Para o presidente da ASF-ASAE, o aumento do IVA da restauração, nos anos da troika, e a queda do número de clientes levou muitos empresários a seguirem estas irregularidades. “Muitas vezes, a forma de se adaptarem quando os recursos financeiros são escassos, no fundo, é aldrabarem”, admite.

Essas fraudes “vão crescendo”, alerta Bruno Figueiredo. “Com o pouco dinheiro que tem, [o empresário] procura manter aquilo que vinha de trás, mas, sem essa capacidade, inventa.”

Por outro lado, “está a crescer um sentimento de laxismo em alguns operadores económicos”, defende. O motivo? Pode estar relacionado “com a falta de visibilidade da ASAE”, que devia “ter mais operacionais no terreno”, defende.

Onde pára a ASAE?

Contra as generalizações, o inspector-geral da Autoridade para a Segurança Alimentar e Económica (ASAE) deixa uma “palavra de tranquilização” aos portugueses, seguida de muitos números para provar que o organismo que chefia está atento e actuante.

Segundo Pedro Portugal Gaspar, cerca de 10 mil estabelecimentos de restauração e bebidas foram fiscalizados no ano passado e idêntico número em 2015.

Nesse universo, “em 2015, houve 370 suspensões de actividade” neste sector, cerca de uma por dia. Em 2016, esse número baixou para 297 e, no primeiro trimestre de 2017, um total de 79 estabelecimentos foram encerrados pela ASAE.

Para a actividade de um restaurante ser suspensa, os inspectores têm de detectar “uma gravidade relevante”, geralmente “associada a um problema de infracção de segurança alimentar e não económica”, como falta de licenças, avisos ou de livro de reclamações, por exemplo.

De acordo com a ASAE, o número de infracções na restauração tem vindo a subir na área económica. “Em 2015, houve um incumprimento de 15%. Em 2016, foi 17% e, no primeiro trimestre de 2017, foi de 19%”.

Em sentido contrário, os problemas de higiene e segurança alimentar estão a baixar. “Em 2015, [este tipo de problemas] tinha uma taxa de infracção de 15%, em 2016 e no primeiro trimestre de 2017 está nos 13%, uma redução de dois pontos”, que ajuda a explicar o menor número de encerramentos em relação a 2015.

Mas, para o presidente da Associação Sindical de Funcionários da ASAE, o sentimento de segurança pode estar em risco.
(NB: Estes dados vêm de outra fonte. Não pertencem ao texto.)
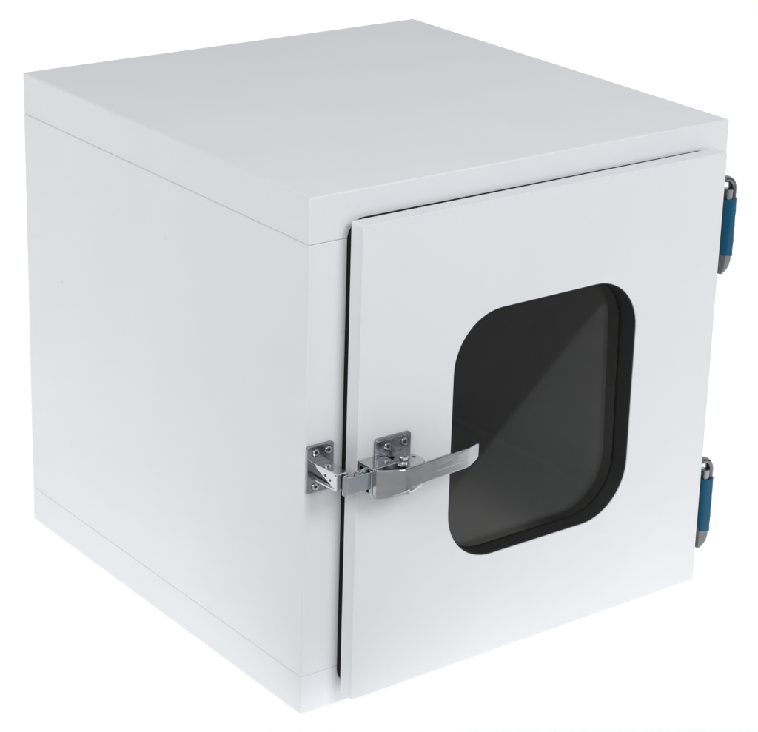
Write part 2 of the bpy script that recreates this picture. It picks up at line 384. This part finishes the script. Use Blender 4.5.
# ------------------------------------------------------------------ hinges on the right-hand side
def hinge(z0, first):
    """z0 = lower end; 0.112 m tall barrel in blue film between bright metal ends"""
    zt = z0 + 0.112; xw = W
    bm = bmesh.new()
    box(bm, xw + 0.0002, xw + 0.0030, 0.0100, 0.0460, z0 + 0.006, zt - 0.010, 0.0008, 2)     # leaf on the cabinet's side
    P = []                                                                                    # arch over the top
    for i in range(9):
        a = math.radians(90 - 90 * i / 8); P.append((xw + 0.0022 + 0.0122 * math.cos(a), 0.0015, zt - 0.0165 + 0.0128 * math.sin(a)))
    P = [(xw - 0.0004, 0.0015, zt - 0.0036)] + P + [(xw + 0.0144, 0.0015, zt - 0.040)]
    tube(bm, P, 0.0037, 14, 1.5)
    h = link('hinge', bm, 'hinge', root, 40)
    bm = bmesh.new(); box(bm, xw + 0.0031, xw + 0.0104, -0.0045, 0.0075, zt - 0.0300, zt - 0.0150, 0.0015, 3)
    link('hinge_knuckle', bm, 'plate', h, 40)
    bm = bmesh.new()                                                                          # lower end, rounded off towards the cabinet
    L = []
    for z, sx in ((z0 + 0.024, 1.0), (z0 + 0.014, 0.98), (z0 + 0.0085, 0.88), (z0 + 0.0045, 0.68), (z0 + 0.0015, 0.42), (z0, 0.22)):
        x1 = xw + 0.0012 + 0.0158 * sx
        L.append([(x, 0.0015 + (y - 0.0015) * (0.7 + 0.3 * sx), z) for x, y in rrect(xw + 0.0008, x1, -0.0050, 0.0080, min(0.0045, (x1 - xw) * .3), 5)])
    rings(bm, L, True); link('hinge_cap', bm, 'hinge', h, 40)
    bm = bmesh.new()                                                                          # blue protective film, loosely wrapped
    L = []
    for i in range(13):
        z = z0 + 0.0215 + (zt - 0.0265 - z0 - 0.0215) * i / 12
        w = 0.00025 * math.sin(i * 1.9 + z0 * 40) + 0.00012 * math.sin(i * 4.3)
        sk = -0.0018 if i == 0 else 0
        L.append([(x + w * (1 if x > xw + .01 else .3), y, z + (sk if x > xw + 0.012 else 0)) for x, y in rrect(xw + 0.0008, xw + 0.0184, -0.0062, 0.0092, 0.0058, 6)])
    rings(bm, L, True); link('film_sleeve', bm, 'film', h, 50)
hinge(0.3740, True)
hinge(0.0405, False)

# ------------------------------------------------------------------ setting: white table, its backlighting added, over a studio floor
e1 = Vector((0.8330, -0.5532, 0)); e2 = Vector((0.5532, 0.8330, 0))   # along and away from the table's front edge
T0 = Vector((0.40, -0.053 - 0.664 * 0.40, 0))
T0 = e2 * T0.dot(e2)
bm = bmesh.new()  # two holes in the keeper, drawn as dark discs for their shade
def tp(a, b2, z): p = T0 + e1 * a + e2 * b2; return Vector((p.x, p.y, z))
TW, TD = 3.5, 6.0
vs = [bm.verts.new(tp(a, b2, -0.0006)) for a, b2 in ((-TW, 0), (TW, 0), (TW, TD), (-TW, TD))]
bm.faces.new(vs)
tb = link('table', bm, 'acrylic', None); tb['kind'] = 'structure'
tb['label'] = 'plain white tabletop under the box, backlit by added lamps'
f = lambda p: tp(p.x, p.y, p.z)
RW = 0.08                                              # added unseen grey border: keeps the lit sheet's reflected edge sharp
bm = bmesh.new()  # two holes in the keeper, drawn as dark discs for their shade
box(bm, -TW - RW, TW + RW, -RW, -0.0002, -0.012, -0.0004, 0.001, 2, f); box(bm, -TW - RW, TW + RW, TD + 0.0002, TD + RW, -0.012, -0.0004, 0.001, 2, f)
box(bm, -TW - RW, -TW - 0.0002, 0, TD, -0.012, -0.0004, 0.001, 2, f); box(bm, TW + 0.0002, TW + RW, 0, TD, -0.012, -0.0004, 0.001, 2, f)
link('frame', bm, 'frame', tb)
bm = bmesh.new()                                       # added, unseen: white box bouncing the lamps evenly into the sheet
a_, d0, d1 = TW + RW, -RW, TD + RW
box(bm, -a_, a_, d0, d0 + 0.004, -0.075, -0.0121, 0, 1, f); box(bm, -a_, a_, d1 - 0.004, d1, -0.075, -0.0121, 0, 1, f)
box(bm, -a_, -a_ + 0.004, d0 + 0.004, d1 - 0.004, -0.075, -0.0121, 0, 1, f); box(bm, a_ - 0.004, a_, d0 + 0.004, d1 - 0.004, -0.075, -0.0121, 0, 1, f)
box(bm, -a_, a_, d0, d1, -0.080, -0.0751, 0, 1, f)
link('bounce_tray', bm, 'bounce_tray', tb)
bm = bmesh.new()  # two holes in the keeper, drawn as dark discs for their shade
vs = [bm.verts.new((x, y, -0.85)) for x, y in ((-9, -9), (9, -9), (9, 9), (-9, 9))]; bm.faces.new(vs)
fl = link('floor', bm, 'floor', None); fl['kind'] = 'structure'; fl['label'] = 'pale studio floor below the table'

# ------------------------------------------------------------------ light
def area(name, loc, target, sx, sy, power, col=(1, 1, 1)):
    l = bpy.data.lights.new(name, 'AREA'); l.shape = 'RECTANGLE'; l.size = sx; l.size_y = sy; l.energy = power; l.color = col
    o = bpy.data.objects.new(name, l); COL.objects.link(o); o.location = loc
    d = Vector(target) - Vector(loc); o.rotation_euler = d.to_track_quat('-Z', 'Y').to_euler()
    return o
def under(name, b0, b1, power):
    o = area(name, (0, 0, 0), (0, 0, 1), 7.13, b1 - b0, power)
    c = T0 + e2 * (b0 + b1) / 2; o.location = (c.x, c.y, -0.064); o.rotation_euler = (math.pi, 0, math.atan2(e1.y, e1.x))
under('front_added_underlight', -0.065, 1.32, 19.4)  # added unseen lamp under the sheet, turning the background white
under('rear_added_underlight', 1.28, 6.065, 91)  # likewise added, under the far part of the sheet
area('rim_softbox', (-0.85, 2.9, 2.0), (0.1, 0.3, 0.5), 1.2, 1.2, 3.5)  # added unseen light for glints along the lid's edges
area('left_softbox', (-2.4, -0.8, 2.1), (0.1, 0.15, 0.4), 1.2, 1.2, 30)
area('right_softbox', (0.45, -2.0, 1.95), (0.22, 0.0, 0.45), 0.8, 0.8, 20.5)

w = bpy.data.worlds.new('World'); sc.world = w; w.use_nodes = True
bg = w.node_tree.nodes['Background']; bg.inputs['Color'].default_value = (0.96, 0.98, 1.0, 1); bg.inputs['Strength'].default_value = 0.60
wt = w.node_tree                       # unseen studio around: light and dark patches made up to vary reflections
tc = wt.nodes.new('ShaderNodeTexCoord'); nz = wt.nodes.new('ShaderNodeTexNoise'); cr = wt.nodes.new('ShaderNodeValToRGB')
nz.inputs['Scale'].default_value = 1.7; nz.inputs['Detail'].default_value = 1.0
cr.color_ramp.elements[0].position = 0.40; cr.color_ramp.elements[0].color = (0.10, 0.105, 0.11, 1)
cr.color_ramp.elements[1].position = 0.56; cr.color_ramp.elements[1].color = (1.55, 1.58, 1.62, 1)
mp = wt.nodes.new('ShaderNodeMapping'); mp.inputs['Rotation'].default_value = (0, 0, math.radians(60))
wt.links.new(tc.outputs['Generated'], mp.inputs['Vector']); wt.links.new(mp.outputs['Vector'], nz.inputs['Vector']); wt.links.new(nz.outputs['Fac'], cr.inputs['Fac']); wt.links.new(cr.outputs['Color'], bg.inputs['Color'])

# ------------------------------------------------------------------ camera
cam = bpy.data.cameras.new('camera'); co = bpy.data.objects.new('camera', cam); COL.objects.link(co)
co.location = (-1.180634, -1.663182, 1.179121); co.rotation_euler = (1.228936, -0.030429, -0.648471)
cam.sensor_fit = 'HORIZONTAL'; cam.sensor_width = 36; cam.lens = 36 * 2275.03 / 758
cam.shift_x = (379 - 398.1408) / 758; cam.shift_y = (297.3535 - 366) / 758
cam.clip_start = 0.05; cam.clip_end = 60
sc.camera = co
sc.view_settings.view_transform = 'Standard'; sc.view_settings.look = 'None'
sc.view_settings.exposure = 0; sc.view_settings.gamma = 1
sc.cycles.max_bounces = 16; sc.cycles.diffuse_bounces = 8; sc.cycles.glossy_bounces = 8; sc.cycles.transparent_max_bounces = 16
sc.cycles.caustics_reflective = False; sc.cycles.caustics_refractive = False
sc.cycles.use_denoising = True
Bruno Figueiredo dá exemplos de operações com taxas elevadas de incumprimento e encerramentos.

“Em Lisboa, no ano passado, foi feita uma operação na área da restauração e, em 50 e poucos operadores, 17% tiveram a actividade suspensa. Estamos a falar de um operador em cinco que foram encerrados por falta de condições de higiene. Em Nazaré e Tróia, também em Setembro do ano passado, uma operação idêntica teve os mesmos resultados e, recentemente, em Lisboa também houve uma taxa de incumprimento nesse sector de 58% e, novamente, uma taxa de suspensão bastante elevada. Houve oito estabelecimentos, um deles era um dos que foi visionado no programa de televisão Pesadelo na Cozinha [o Canela], que foram encerrados”.

Confrontado com o número de suspensões de actividade avançados pela ASAE, o secretário-geral da AHRESP considera-o residual em relação ao universo de 80 mil operadores existentes no sector da restauração.

Em 80 mil que existem em Portugal, estamos a falar de zero vírgula não sei quantos por cento. É mais do que sermos campeões do mundo”, atira José Manuel Esteves.

A Renascença tentou falar com Ljubomir Stanisic, mas não foi possível por razões de agenda do chefe sérvio residente em Portugal.